The U.S. and the United Kingdom completed a fourth round of free trade agreement negotiations last week and have moved into the “advanced stages” in most areas, the U.K.’s Department for International Trade said Sept. 22. The two sides “exchanged their first tariff offers” before the fourth round began, leading to “detailed market access discussions” during the round of negotiations. “Significant progress has been achieved since launching negotiations,” the agency said, calling the exchange of tariff offers a “notable milestone.” The U.K. said “the speed at which this stage has been reached demonstrates the momentum behind these negotiations.” The two sides plan to hold the fifth round of talks in mid- to late October, the U.K. said, again with discussions taking place before it begins. The Office of the U.S. Trade Representative did not comment.
Senate Minority Leader Chuck Schumer and his fellow New York colleague, Sen. Kirsten Gillibrand, sent a letter to U.S. Trade Representative Robert Lighthizer and the Agriculture Secretary Sonny Perdue, urging them to monitor the elimination of Class 6 and Class 7 pricing programs in Canadian dairy, the avoidance of geographical indications for cheese names in Mexico, and the implementation of more generous tariff rate quotas for dairy imports in Canada. “While the new tariff-rate quota commitments were intended to provide U.S. dairy producers with greater access to Canada’s dairy market, it is our understanding that Canada’s announced TRQs place U.S. producers at a disadvantage and are inconsistent with the market access provisions secured in agreement,” they wrote Sept. 15.
European Union Director General for Trade Sabine Weyand said the EU has made another offer to settle the Boeing-Airbus dispute. “There's a lot we need to do to calm down the tensions in our relationship,” she said during a Sept. 15 webinar hosted by the American Institute for Contemporary German Studies at Johns Hopkins University. She pointed to the deal on lobster tariffs as good but small. “It's the first tariff liberalization we have done in 20 years” between the U.S. and EU, she noted.
A new World Trade Organization dispute settlement panel report said that the U.S. improperly applied Section 301 tariffs on goods from China. “It remains to be seen whether the US decides to appeal the ruling,” former WTO official Peter Ungphakorn said in a tweet. “Since the Appellate Body cannot function, this would be an 'appeal into the void.'” The WTO appeals court is mostly inoperable due to a U.S. hold on adding new members.

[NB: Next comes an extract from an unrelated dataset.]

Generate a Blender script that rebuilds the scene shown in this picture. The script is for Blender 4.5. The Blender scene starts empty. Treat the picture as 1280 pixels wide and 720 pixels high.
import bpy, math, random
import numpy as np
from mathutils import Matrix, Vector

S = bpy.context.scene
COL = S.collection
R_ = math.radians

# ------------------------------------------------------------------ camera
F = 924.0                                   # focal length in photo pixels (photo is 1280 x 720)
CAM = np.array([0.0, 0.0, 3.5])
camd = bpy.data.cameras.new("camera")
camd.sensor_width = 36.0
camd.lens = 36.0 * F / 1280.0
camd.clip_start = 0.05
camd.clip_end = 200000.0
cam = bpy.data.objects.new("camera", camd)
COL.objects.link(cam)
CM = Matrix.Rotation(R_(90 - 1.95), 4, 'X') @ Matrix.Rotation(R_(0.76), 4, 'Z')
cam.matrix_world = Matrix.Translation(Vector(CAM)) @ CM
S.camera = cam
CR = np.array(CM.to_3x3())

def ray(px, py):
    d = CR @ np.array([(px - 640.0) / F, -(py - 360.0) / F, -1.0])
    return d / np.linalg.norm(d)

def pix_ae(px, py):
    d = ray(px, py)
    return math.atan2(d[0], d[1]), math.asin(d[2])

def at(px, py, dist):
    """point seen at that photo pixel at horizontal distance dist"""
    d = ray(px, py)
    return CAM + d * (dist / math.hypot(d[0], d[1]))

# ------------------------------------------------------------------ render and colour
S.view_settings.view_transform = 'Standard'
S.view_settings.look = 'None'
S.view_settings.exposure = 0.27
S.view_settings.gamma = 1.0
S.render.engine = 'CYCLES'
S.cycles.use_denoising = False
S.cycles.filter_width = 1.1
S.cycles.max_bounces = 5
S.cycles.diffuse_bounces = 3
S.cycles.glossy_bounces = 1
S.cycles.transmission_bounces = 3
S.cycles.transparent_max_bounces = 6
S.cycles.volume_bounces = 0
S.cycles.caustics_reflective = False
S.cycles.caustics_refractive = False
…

The 10% tariffs on Canadian non-alloyed unwrought aluminum will be refunded back to Sept. 1, and the tariffs won't return unless Canadian exporters exceed either 70,000 tons or 83,000 tons in that category (see 2009150040), the Office of the U.S. Trade Representative said on Sept. 15. The office said the limits start at 83,000 for the current month, then go to 70,000, then back to 83,000, then back to 70,000 for December. USTR did not say the tariffs would definitely return if Canadian exporters exceed these numbers by at least 5%, and suggested that if Canadian exporters reduced the next month's shipments by the same amount of the overage, that would satisfy USTR.